The New Imperialism

Harvey, David. 2003. The New Imperialism. Oxford: Oxford University Press.

This is the last of David Harvey’s books that I’ll read (or re-read) for a while, and I’ve already reviewed some of his other books here, so I’ll pretty much stick to what this book offers in terms of the capitalist versus territorial logics (ideas he borrows from Giovanni Arrighi) of the “new imperialism.” I’ll also focus on the chapter on primitive accumulation or, as he rebrands it, “accumulation by dispossession.” Harvey calls the new imperialism “capitalist imperialism,” a formulation that encompasses the (contradictory) dialectic between territorially based forms of power and the “molecular processes of capital accumulation in space and time” (26). In the case of the former, imperialism is a “distinctively political project on the part of actors whose power is based in command of a territory and a capacity to mobilize its human and natural resources towards political, economic, and military ends,” while the latter constitutes “a diffuse political-economic process in space and time in which command over and use of capital takes primacy” (26).

Rather than supposing an automatic strategic correspondence between the two, Harvey traces how these two variants of imperialism can work in intertwined tandem or at cross-purposes. He explores the contradictions by also working through Hannah Arendt’s assertion that “A never-ending accumulation of property must be based on a never-ending accumulation of power…. The limitless process of capital accumulation needs the political structure of so ‘unlimited a Power’ that it can protect growing property by constantly growing more powerful” (34). Harvey emphasizes both the military might of the United States, but also acknowledges how power on an international stage also requires the manufacturing of consent. He draws on a particular definition of hegemony, which I’ve reviewed elsewhere, as the exercise of power through consent and leadership, to describe this potentially more cooperative component of “capitalist imperialism.”

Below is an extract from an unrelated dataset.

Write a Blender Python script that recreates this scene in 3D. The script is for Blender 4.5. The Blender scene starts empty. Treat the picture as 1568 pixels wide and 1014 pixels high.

The difficulty for U.S. imperialists is “the delicate balance between keeping the world open enough to allow the capitalistic logic to unfold relatively free of constraints and keeping territorial logics stable and confined enough to prevent the rise of any grand challenge to US military and political dominance” (84). And he traces the vicissitudes of this process from the 1870s up to the onset of neoliberalization in the 1970s—first in the U.S. and then globally, as the reconstitution of class power and an attempt by the U.S. to maintain hegemony globally. He traces how crises of overaccumulation—the seeming unemployability of surplus capital and labor—can be temporarily resolved by spatio-temporal fixes.

While dismissing Rosa Luxemburg’s thesis on under-consumption as the source of such crises, he does want to rescue the notion of capitalism needing something outside of itself—its other—for its continual reproduction. And it’s in this process of cannibalizing its outsides that primitive accumulation, or his preferred term, “accumulation by dispossession,” becomes operative. Such outsides, according to Harvey, can be seized (if they pre-exist) or they can be actively produced.

Harvey writes: “The umbilical cord that ties together accumulation by dispossession and expanded reproduction is that given by finance capital and the institutions of credit, backed, as ever, by state powers” (152). An example of such a process would be state- or IMF-orchestrated devaluations. Much as Gillian Hart argues in the piece I just reviewed, he claims that the organic links between expanded reproduction and primitive accumulation should open doors for alliances among groups on the receiving end of both processes (175-176). His caveat, however, is: “But the reconciliation depends crucially on recognizing the fundamental political role of accumulation by dispossession as a fulcrum of what class struggle is and should be construed to be about” (178). This formulation makes sense as far as Harvey’s own definition of accumulation by dispossession and the forms it can take are quite broad—rightly so, in my opinion.